Slattery, who is also the CEO of dark fibre company Superloop and founder of elastic interconnection services provider Megaport, told ZDNet that the APX-West project has since been changed from being a private cable to a freshly designed cable owned by a consortium.

"Over the past few years, we have been working with all the major players to make APX-West a reality, and this took quite a bit of effort both in terms of design and commercial offering," Slattery told ZDNet.

"The 2016 cable is a consortium cable, meaning owners will have ownership economics on their respective capacity. This has attracted major providers including Telstra, Singtel, and others to join the consortium."

Slattery added that over the past three years, Singapore's role in connecting cities throughout the APAC region has grown, which has led to a jump in the amount of traffic between Australia and Singapore.

"The growth of traffic between Australia and Singapore is beyond SMW3's recently upgraded capacity, and it needs to be augmented with this diverse path. Add to that the recent submarine cable outages on cables connecting Australia over the past 12 months, this has crystallised the benefits of this new diverse path to Asia," Slattery explained to ZDNet.

"Ultimately, the commercial construct, the reworked design and timing, was right."

The original design for the cable involved a length of 4,600km, with four fibre pairs, 55 repeaters, 48 to 60 wavelengths per pair, and 100Gbps capacity per wavelength.

Ooi Seng Keat, vice president of Carrier Services, Group Enterprise at Singtel, agreed that the SMW3 cable needs to be complemented with a faster-speed offering due to the rising use of more data-heavy applications.

"The current data bridge between Singapore and Perth is carried by the SEA-ME-WE 3 cable. The APX-West cable will be a new data superhighway to expand data connectivity and capacity between Singapore and Australia, providing network redundancy and the lowest latency from Australia to Southeast Asia, the Middle East, and Europe," he said.

"Singtel has one of the most extensive submarine cable infrastructures in the Asia-Pacific region. With these capabilities, the Singtel Group, including Optus, can meet customers' growing data requirements for bandwidth-intensive applications such as unified communications, enterprise data exchange, internet TV, and online gaming."

The companies will begin constructing the new cable at the end of July, with completion expected by 2018.

Telstra said signing on to construct the APX-West subsea cable will add to its capacity, which is timely after the telco's own Australia-Singapore subsea cable experienced an outage in October last year. The outage had caused severe delays for customers attempting to download or update their operating systems or apps across the iTunes Store and the App Store, as well as when using streaming services Apple Music and Apple Radio.

"The MOU is a significant step forward in building what would be a valuable addition to Telstra's subsea network, which is one of the largest in the Asia-Pacific," said Darrin Webb, Telstra's executive director of International Operations and Services.
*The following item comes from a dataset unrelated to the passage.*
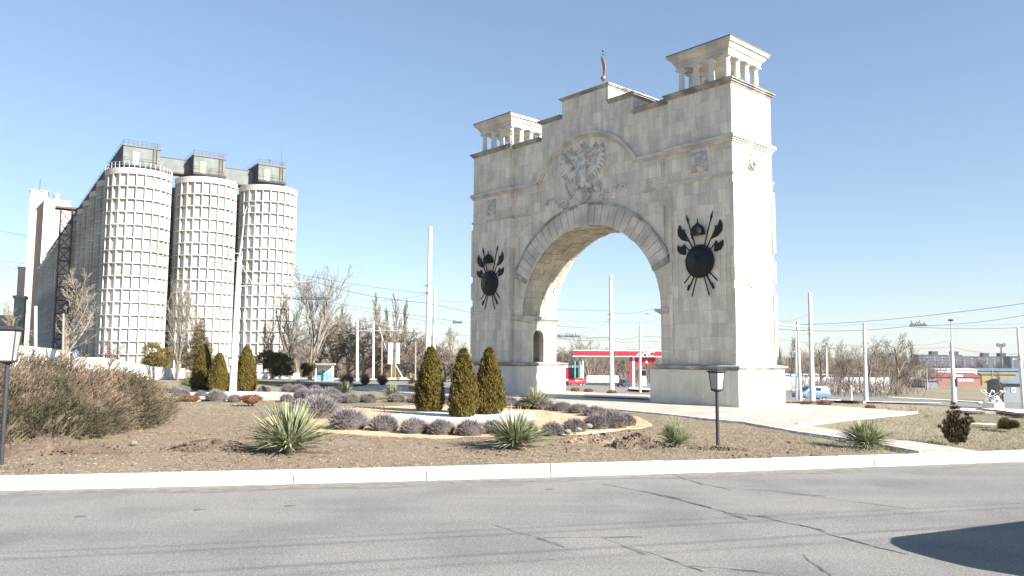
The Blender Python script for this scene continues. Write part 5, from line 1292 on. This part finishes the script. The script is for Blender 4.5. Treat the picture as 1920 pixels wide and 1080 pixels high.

"As consumers and businesses continue to embrace online products and services, such as video streaming and cloud, the demand for international connectivity continues to rise, creating a strong case for building this new cable."

In February, TPG experienced a month-long outage across its Sydney-Guam submarine cable, while the Basslink Interconnector has been down since December, and will not restore services until at least mid June.

Updated at 11am AEDT, March 31: The cable has a capacity of 20Tbps, not 10Tbps, as each pair is 10Tbps.